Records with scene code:
- - - -
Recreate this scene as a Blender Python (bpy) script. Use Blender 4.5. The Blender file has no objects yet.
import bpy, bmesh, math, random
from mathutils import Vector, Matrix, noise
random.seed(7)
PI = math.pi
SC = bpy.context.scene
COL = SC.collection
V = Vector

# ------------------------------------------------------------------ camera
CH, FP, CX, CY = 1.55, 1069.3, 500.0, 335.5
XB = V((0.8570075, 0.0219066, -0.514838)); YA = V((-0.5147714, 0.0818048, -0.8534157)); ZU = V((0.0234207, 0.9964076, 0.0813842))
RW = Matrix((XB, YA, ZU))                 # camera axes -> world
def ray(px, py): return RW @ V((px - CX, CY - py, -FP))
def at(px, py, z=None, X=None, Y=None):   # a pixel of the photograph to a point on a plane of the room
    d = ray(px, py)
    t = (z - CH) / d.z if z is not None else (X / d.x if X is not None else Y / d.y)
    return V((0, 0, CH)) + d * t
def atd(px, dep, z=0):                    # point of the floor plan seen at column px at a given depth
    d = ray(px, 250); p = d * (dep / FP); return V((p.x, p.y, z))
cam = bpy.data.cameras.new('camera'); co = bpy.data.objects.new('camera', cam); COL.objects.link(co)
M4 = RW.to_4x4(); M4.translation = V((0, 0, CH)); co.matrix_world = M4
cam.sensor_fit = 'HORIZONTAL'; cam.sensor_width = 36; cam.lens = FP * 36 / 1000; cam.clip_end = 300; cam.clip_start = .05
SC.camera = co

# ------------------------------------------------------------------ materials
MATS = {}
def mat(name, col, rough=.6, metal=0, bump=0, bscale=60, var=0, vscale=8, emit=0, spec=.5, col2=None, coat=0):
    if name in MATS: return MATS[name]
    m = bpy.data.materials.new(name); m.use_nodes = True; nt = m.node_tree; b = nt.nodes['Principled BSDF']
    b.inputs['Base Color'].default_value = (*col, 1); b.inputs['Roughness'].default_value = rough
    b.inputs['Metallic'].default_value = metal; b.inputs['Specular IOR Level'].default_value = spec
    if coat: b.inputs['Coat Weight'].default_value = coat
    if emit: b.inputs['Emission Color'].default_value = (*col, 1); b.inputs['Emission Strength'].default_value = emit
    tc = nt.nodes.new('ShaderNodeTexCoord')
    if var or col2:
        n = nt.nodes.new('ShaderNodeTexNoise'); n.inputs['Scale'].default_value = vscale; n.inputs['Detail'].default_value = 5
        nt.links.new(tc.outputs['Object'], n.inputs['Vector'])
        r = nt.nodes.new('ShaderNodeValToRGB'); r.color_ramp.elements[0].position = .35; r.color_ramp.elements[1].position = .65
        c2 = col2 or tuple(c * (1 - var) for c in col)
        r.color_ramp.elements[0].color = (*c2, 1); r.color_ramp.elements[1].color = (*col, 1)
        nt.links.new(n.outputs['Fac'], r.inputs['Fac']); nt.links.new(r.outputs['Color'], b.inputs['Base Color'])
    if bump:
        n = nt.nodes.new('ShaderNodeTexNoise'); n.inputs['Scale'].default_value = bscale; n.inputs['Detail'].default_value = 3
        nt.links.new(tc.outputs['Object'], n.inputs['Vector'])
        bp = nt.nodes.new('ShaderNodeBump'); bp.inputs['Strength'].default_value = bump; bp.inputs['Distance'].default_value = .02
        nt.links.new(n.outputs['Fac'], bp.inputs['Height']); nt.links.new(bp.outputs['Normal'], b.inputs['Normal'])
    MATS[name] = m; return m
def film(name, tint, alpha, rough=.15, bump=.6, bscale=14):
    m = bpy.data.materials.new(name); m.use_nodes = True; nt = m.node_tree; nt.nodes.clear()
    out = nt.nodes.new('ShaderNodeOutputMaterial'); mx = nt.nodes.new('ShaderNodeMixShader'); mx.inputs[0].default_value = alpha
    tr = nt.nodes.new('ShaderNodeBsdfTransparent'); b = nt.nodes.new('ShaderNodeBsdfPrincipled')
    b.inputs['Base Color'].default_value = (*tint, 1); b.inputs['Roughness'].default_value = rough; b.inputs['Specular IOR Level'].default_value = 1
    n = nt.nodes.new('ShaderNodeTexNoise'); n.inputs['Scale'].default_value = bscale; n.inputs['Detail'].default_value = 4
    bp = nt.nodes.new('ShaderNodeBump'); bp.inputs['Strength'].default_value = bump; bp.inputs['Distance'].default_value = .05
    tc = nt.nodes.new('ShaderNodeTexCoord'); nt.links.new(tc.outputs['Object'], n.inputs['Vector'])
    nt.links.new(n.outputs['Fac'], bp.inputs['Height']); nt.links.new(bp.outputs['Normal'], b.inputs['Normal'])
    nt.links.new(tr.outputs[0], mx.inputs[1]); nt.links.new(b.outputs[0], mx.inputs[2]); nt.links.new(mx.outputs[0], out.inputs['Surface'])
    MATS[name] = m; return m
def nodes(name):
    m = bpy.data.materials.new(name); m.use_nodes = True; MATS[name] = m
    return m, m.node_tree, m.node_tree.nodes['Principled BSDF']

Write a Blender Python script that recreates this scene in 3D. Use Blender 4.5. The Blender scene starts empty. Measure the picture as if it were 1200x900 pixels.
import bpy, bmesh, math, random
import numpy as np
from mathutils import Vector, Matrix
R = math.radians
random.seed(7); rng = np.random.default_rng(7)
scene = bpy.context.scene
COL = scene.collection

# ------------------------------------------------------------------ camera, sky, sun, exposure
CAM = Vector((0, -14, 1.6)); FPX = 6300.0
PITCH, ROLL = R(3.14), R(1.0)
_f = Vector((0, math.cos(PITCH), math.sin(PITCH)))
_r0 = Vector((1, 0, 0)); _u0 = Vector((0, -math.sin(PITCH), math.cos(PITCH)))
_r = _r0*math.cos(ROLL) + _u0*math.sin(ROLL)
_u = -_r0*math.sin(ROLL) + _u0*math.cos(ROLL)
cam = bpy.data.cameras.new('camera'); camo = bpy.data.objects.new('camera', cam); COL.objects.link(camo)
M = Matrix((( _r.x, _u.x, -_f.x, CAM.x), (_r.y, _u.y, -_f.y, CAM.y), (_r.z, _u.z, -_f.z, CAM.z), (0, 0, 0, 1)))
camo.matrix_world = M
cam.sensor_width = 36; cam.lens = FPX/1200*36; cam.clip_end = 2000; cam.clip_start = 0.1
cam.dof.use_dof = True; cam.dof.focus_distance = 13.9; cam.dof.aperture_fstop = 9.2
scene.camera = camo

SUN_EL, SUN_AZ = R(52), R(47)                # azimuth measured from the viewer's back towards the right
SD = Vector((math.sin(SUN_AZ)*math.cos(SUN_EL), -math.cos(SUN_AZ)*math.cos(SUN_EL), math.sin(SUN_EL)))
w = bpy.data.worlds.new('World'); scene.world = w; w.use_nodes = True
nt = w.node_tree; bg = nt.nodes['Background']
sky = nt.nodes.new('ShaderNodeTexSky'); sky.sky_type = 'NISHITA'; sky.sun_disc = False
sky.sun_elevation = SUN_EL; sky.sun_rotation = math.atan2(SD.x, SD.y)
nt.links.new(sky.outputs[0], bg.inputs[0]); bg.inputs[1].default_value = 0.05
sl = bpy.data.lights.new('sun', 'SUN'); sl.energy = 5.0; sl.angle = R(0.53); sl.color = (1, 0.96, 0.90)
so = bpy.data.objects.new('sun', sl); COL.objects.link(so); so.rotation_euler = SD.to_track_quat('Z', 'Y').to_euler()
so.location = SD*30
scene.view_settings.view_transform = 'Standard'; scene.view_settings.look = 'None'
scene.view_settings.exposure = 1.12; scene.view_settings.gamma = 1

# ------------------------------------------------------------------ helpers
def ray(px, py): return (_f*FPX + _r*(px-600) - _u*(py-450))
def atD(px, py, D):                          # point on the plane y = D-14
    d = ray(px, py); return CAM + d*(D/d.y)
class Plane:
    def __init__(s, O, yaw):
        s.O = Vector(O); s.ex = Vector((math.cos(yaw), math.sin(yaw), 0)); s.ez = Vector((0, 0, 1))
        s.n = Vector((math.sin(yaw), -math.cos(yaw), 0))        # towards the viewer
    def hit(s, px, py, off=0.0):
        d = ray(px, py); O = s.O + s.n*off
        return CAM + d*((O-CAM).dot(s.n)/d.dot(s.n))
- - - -
GIVEN REQUEST:
Return the lines above precisely as they appear, beginning at the first line and ending at the line with "SC.camera = co", and nothing after it.

RESULT BELOW:
Recreate this scene as a Blender Python (bpy) script. Use Blender 4.5. The Blender file has no objects yet.
import bpy, bmesh, math, random
from mathutils import Vector, Matrix, noise
random.seed(7)
PI = math.pi
SC = bpy.context.scene
COL = SC.collection
V = Vector

# ------------------------------------------------------------------ camera
CH, FP, CX, CY = 1.55, 1069.3, 500.0, 335.5
XB = V((0.8570075, 0.0219066, -0.514838)); YA = V((-0.5147714, 0.0818048, -0.8534157)); ZU = V((0.0234207, 0.9964076, 0.0813842))
RW = Matrix((XB, YA, ZU))                 # camera axes -> world
def ray(px, py): return RW @ V((px - CX, CY - py, -FP))
def at(px, py, z=None, X=None, Y=None):   # a pixel of the photograph to a point on a plane of the room
    d = ray(px, py)
    t = (z - CH) / d.z if z is not None else (X / d.x if X is not None else Y / d.y)
    return V((0, 0, CH)) + d * t
def atd(px, dep, z=0):                    # point of the floor plan seen at column px at a given depth
    d = ray(px, 250); p = d * (dep / FP); return V((p.x, p.y, z))
cam = bpy.data.cameras.new('camera'); co = bpy.data.objects.new('camera', cam); COL.objects.link(co)
M4 = RW.to_4x4(); M4.translation = V((0, 0, CH)); co.matrix_world = M4
cam.sensor_fit = 'HORIZONTAL'; cam.sensor_width = 36; cam.lens = FP * 36 / 1000; cam.clip_end = 300; cam.clip_start = .05
SC.camera = co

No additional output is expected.